Direction: Pull out every line below that contains the word "follow".

Stored records:
──────────
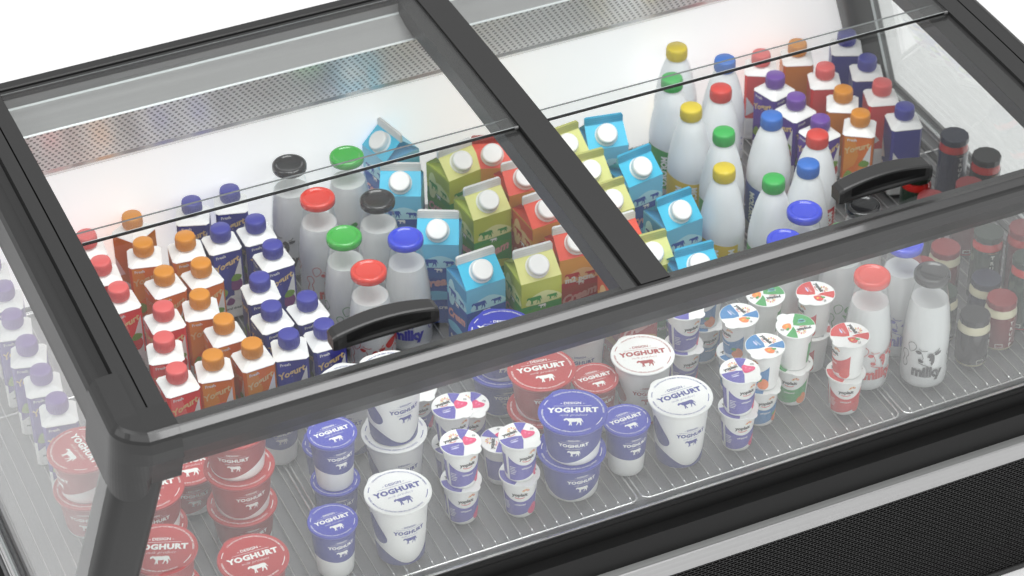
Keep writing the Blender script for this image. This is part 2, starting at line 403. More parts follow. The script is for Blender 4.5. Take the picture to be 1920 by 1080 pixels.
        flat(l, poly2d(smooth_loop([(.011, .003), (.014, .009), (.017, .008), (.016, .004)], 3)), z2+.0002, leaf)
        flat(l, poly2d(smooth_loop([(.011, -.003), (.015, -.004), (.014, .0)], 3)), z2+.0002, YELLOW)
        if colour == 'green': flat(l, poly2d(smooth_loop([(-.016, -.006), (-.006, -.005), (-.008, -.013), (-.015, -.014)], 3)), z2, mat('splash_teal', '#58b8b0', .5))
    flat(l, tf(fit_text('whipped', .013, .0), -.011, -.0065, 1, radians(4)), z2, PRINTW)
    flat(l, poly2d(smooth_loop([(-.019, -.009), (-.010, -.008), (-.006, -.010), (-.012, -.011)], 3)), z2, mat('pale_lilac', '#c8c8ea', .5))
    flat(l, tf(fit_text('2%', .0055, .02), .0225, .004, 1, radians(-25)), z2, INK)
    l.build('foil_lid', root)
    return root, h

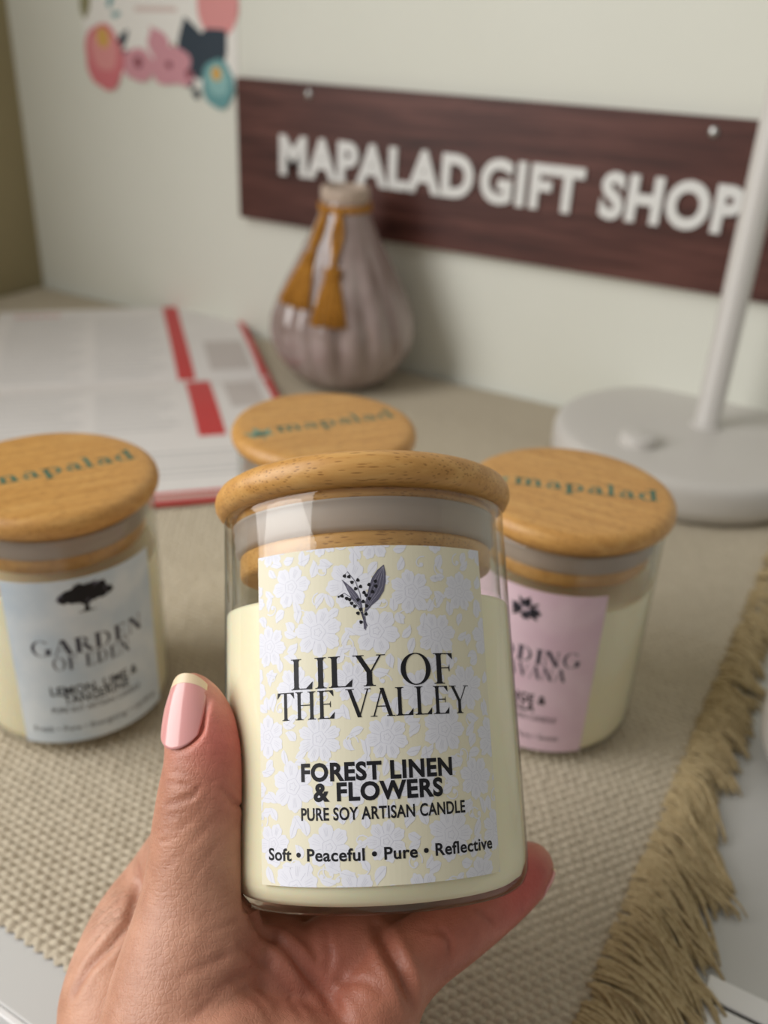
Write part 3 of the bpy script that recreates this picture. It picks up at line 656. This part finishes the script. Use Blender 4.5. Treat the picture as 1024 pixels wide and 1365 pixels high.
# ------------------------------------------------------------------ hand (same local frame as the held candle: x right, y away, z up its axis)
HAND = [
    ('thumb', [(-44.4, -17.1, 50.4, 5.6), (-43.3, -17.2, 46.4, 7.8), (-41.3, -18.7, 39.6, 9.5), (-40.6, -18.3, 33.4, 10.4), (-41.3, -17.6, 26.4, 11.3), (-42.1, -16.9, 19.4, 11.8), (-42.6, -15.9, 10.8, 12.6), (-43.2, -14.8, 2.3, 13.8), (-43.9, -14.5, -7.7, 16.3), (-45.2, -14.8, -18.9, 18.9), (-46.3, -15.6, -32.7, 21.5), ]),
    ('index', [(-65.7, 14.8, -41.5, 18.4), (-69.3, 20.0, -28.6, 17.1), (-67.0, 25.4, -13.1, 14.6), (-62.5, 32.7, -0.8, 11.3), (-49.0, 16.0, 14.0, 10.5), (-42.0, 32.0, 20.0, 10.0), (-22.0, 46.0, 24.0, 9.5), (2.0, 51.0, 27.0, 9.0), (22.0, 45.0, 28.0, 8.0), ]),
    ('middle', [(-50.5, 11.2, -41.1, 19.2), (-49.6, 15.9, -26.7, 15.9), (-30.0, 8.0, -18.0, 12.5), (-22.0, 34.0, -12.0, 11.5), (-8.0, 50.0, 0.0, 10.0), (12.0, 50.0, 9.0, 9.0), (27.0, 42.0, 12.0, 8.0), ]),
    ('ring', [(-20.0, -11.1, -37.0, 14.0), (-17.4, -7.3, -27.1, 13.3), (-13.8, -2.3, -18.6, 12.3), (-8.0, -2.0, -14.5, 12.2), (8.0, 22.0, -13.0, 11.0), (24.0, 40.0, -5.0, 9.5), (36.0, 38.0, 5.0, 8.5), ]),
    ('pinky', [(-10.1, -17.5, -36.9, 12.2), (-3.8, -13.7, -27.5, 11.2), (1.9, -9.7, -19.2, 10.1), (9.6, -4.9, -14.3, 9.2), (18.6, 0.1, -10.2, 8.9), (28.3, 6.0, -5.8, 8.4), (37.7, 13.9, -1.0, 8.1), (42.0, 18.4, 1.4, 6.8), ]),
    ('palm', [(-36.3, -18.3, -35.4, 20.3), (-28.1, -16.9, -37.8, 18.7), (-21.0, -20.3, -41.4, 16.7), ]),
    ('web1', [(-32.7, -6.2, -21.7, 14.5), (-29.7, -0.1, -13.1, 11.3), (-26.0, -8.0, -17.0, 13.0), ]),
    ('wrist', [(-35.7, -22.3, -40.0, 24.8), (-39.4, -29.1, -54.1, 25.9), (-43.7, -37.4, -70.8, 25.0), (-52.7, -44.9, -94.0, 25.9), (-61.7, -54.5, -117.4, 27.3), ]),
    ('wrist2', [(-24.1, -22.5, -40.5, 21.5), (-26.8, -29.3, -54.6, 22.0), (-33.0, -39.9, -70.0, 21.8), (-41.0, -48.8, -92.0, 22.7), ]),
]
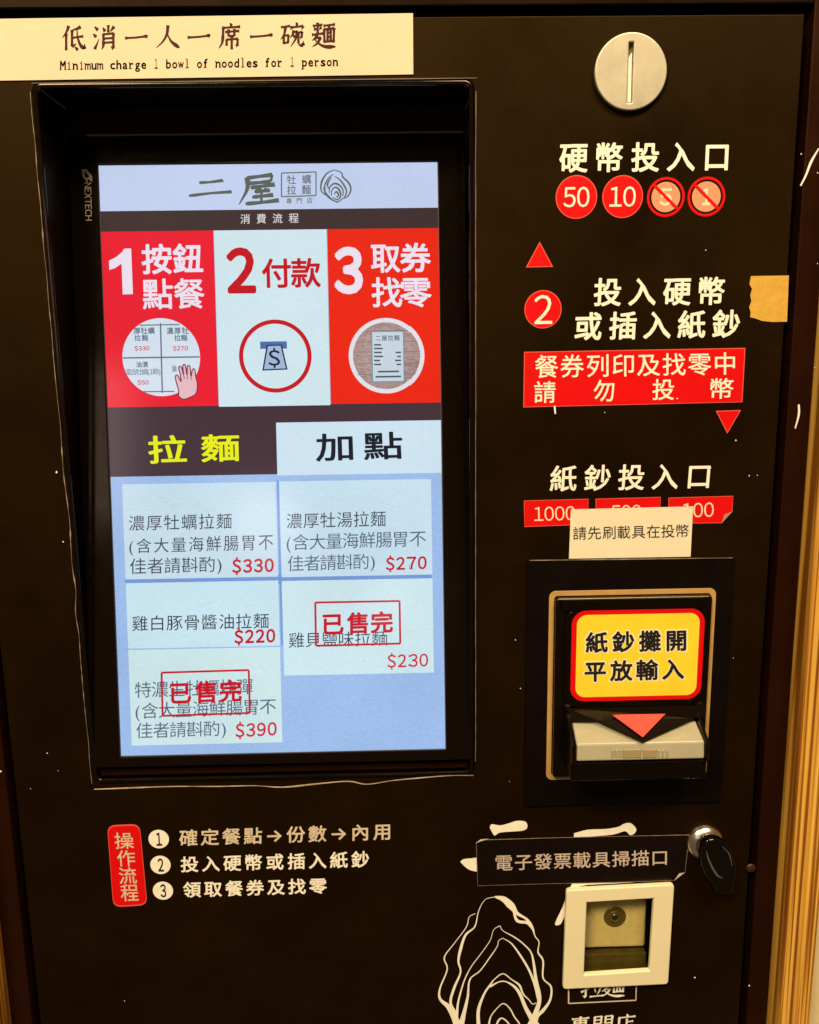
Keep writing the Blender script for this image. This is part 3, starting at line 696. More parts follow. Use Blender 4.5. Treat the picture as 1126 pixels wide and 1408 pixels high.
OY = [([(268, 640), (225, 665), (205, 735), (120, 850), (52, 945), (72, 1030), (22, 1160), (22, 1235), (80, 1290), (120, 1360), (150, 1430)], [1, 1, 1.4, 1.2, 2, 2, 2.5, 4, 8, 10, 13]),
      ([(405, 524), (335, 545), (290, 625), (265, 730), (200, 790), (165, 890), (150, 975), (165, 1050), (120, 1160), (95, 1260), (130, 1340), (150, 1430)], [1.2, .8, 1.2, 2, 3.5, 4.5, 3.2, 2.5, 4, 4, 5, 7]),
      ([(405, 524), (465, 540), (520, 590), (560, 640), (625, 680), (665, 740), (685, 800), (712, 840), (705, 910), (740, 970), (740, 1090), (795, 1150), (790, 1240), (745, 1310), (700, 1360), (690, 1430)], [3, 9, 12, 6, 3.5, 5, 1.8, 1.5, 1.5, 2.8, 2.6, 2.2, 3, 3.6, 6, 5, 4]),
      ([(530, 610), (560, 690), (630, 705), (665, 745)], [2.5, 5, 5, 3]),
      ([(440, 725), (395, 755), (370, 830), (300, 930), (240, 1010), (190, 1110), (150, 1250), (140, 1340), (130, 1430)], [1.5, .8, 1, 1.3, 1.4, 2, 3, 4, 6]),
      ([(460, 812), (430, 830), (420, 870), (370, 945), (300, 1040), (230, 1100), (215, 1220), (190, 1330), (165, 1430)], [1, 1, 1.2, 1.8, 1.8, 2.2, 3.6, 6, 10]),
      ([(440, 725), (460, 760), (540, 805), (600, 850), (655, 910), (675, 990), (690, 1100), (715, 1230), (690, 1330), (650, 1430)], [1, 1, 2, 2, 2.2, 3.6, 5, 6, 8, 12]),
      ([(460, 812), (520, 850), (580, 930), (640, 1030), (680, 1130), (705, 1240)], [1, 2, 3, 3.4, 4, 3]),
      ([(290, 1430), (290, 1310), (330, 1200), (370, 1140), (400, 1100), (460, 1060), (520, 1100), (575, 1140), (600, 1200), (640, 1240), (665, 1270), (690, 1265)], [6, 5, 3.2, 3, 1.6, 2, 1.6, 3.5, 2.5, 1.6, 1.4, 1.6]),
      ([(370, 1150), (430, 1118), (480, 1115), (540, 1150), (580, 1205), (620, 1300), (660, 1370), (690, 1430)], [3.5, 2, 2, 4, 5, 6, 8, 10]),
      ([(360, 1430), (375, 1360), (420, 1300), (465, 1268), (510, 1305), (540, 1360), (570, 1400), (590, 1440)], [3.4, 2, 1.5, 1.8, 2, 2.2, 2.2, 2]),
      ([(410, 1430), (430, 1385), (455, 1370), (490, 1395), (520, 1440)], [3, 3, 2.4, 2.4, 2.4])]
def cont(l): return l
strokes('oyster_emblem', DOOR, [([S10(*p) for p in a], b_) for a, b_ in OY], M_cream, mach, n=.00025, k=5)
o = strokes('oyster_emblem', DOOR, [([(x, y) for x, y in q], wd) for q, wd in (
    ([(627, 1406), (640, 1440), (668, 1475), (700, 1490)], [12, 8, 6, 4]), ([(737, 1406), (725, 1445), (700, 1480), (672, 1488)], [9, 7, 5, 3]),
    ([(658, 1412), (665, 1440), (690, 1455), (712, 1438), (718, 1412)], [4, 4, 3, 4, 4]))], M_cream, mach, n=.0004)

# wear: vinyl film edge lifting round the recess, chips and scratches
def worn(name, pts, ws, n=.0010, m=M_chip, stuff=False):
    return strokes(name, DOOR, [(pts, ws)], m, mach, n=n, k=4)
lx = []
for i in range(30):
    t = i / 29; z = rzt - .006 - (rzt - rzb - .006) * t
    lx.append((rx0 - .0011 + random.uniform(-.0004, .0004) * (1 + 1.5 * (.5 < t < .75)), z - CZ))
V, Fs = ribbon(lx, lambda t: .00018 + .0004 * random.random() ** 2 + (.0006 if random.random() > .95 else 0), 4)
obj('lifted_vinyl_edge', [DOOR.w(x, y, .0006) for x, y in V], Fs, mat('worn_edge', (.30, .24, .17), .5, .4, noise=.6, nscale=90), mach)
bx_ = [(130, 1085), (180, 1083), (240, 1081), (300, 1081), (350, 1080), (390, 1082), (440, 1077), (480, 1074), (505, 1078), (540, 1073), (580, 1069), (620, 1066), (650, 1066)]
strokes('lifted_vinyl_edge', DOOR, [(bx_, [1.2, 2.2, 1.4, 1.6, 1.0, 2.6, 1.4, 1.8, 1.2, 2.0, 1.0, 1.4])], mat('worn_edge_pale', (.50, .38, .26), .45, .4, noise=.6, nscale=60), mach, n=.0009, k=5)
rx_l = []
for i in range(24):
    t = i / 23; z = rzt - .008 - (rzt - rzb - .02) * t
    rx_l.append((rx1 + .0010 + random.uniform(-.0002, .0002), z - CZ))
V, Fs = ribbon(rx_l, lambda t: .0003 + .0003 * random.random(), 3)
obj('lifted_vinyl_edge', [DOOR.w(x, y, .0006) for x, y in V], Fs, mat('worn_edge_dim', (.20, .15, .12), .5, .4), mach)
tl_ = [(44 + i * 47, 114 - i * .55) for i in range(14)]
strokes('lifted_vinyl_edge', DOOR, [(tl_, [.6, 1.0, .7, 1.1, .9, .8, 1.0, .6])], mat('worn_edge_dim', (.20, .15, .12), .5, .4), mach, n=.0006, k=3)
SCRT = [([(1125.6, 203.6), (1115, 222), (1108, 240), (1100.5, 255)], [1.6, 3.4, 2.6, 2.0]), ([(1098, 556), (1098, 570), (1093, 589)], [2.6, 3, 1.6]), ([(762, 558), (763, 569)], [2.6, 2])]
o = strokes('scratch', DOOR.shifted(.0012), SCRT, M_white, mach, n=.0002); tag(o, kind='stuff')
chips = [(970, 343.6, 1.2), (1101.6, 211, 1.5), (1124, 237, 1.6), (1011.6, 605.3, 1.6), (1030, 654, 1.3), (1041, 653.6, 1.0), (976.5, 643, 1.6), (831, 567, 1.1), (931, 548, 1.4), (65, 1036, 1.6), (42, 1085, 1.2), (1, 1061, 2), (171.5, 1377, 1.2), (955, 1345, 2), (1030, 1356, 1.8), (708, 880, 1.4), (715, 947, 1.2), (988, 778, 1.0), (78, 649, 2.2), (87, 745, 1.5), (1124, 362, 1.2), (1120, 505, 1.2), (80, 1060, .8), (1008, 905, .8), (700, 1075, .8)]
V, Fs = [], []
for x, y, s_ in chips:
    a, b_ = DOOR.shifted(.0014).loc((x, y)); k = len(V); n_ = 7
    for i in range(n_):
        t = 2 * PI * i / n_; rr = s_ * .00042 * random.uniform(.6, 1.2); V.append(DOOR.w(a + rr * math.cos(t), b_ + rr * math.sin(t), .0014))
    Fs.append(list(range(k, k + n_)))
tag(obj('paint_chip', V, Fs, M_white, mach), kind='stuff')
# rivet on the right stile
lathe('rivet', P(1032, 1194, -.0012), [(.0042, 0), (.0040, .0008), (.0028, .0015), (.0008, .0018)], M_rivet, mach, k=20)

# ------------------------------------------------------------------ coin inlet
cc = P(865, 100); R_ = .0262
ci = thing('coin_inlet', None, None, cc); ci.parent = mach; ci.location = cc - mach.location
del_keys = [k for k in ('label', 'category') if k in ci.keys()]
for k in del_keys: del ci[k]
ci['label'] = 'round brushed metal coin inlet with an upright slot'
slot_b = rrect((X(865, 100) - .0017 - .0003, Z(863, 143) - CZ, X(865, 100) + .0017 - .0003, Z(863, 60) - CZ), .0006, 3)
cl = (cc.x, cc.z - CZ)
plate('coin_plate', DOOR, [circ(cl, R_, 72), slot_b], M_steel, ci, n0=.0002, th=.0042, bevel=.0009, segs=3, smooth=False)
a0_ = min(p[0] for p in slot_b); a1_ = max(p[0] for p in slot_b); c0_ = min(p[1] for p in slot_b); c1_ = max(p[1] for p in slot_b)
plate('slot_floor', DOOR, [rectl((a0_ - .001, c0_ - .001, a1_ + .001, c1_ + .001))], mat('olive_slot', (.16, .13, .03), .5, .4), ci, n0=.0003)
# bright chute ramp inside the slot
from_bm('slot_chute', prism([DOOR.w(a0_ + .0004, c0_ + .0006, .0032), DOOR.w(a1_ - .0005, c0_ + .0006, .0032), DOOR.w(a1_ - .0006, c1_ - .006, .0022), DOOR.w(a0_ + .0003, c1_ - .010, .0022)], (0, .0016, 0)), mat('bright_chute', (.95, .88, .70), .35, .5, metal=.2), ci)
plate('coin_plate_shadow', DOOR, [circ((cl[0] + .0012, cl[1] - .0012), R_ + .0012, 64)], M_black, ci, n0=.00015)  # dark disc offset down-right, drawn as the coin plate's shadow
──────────
Written reply:
Keep writing the Blender script for this image. This is part 2, starting at line 403. More parts follow. The script is for Blender 4.5. Take the picture to be 1920 by 1080 pixels.
Keep writing the Blender script for this image. This is part 3, starting at line 696. More parts follow. Use Blender 4.5. Treat the picture as 1126 pixels wide and 1408 pixels high.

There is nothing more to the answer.